GMAC, owned by private equity firm Cerberus
GMAC is looking to swap $38 billion of outstanding debt for a smaller amount of new debt, as well as preferred shares and cash, in an effort to raise the capital it needs to qualify as a bank and reduce debt load.
As a bank, GMAC would be eligible for government support including guarantees of new debt that it issues. The company could also apply for billions of dollars of capital under the United States' $700 billion Troubled Asset Relief Program.
GMAC said that so far, investors holding about $6.3 billion of its debt, or about 22 percent of eligible bonds, have agreed to swap their securities. For the company's Residential Capital mortgage unit, holders of about $2.0 billion, or 21 percent, of outstanding notes have agreed. Investors can exchange debt later under less favorable terms.
In both cases, those amounts are well short of the 75 percent approval GMAC needs for the exchange to go through.
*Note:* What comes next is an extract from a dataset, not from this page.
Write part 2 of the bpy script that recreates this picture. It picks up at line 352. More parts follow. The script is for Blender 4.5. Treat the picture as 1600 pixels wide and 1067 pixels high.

A successful exchange would help GMAC raise the $30 billion of regulatory capital required for it to become a bank.
GMAC said last month that without bank holding company status, it would likely have to sell assets and take other extraordinary measures to make good on its obligations.
"If GMAC is unable to successfully convert to a bank holding company and complete the GMAC and ResCap offers by December 31, 2008, it would have a near-term material adverse effect on GMAC's business, results of operations, and financial position," the company said in a statement on Wednesday.
But analysts said the company's survival is at stake. If the company does not become a bank, it risks violating the terms of its lending agreements, or covenants.
"If they don't get a waiver on those covenants, they probably don't have any alternative to filing for bankruptcy protection," said Sean Egan, managing director at ratings agency Egan-Jones Ratings Co.
GMAC, which has been the primary lender to GM customers but has curbed loans to borrowers who do not have good credit, lost $2.52 billion in the third quarter, its fifth straight quarterly loss.
GMAC's 5.85 percent notes due in January 2009 fell to 89 cents on the dollar, down from 94.125 cents on Tuesday, according to MarketAxess.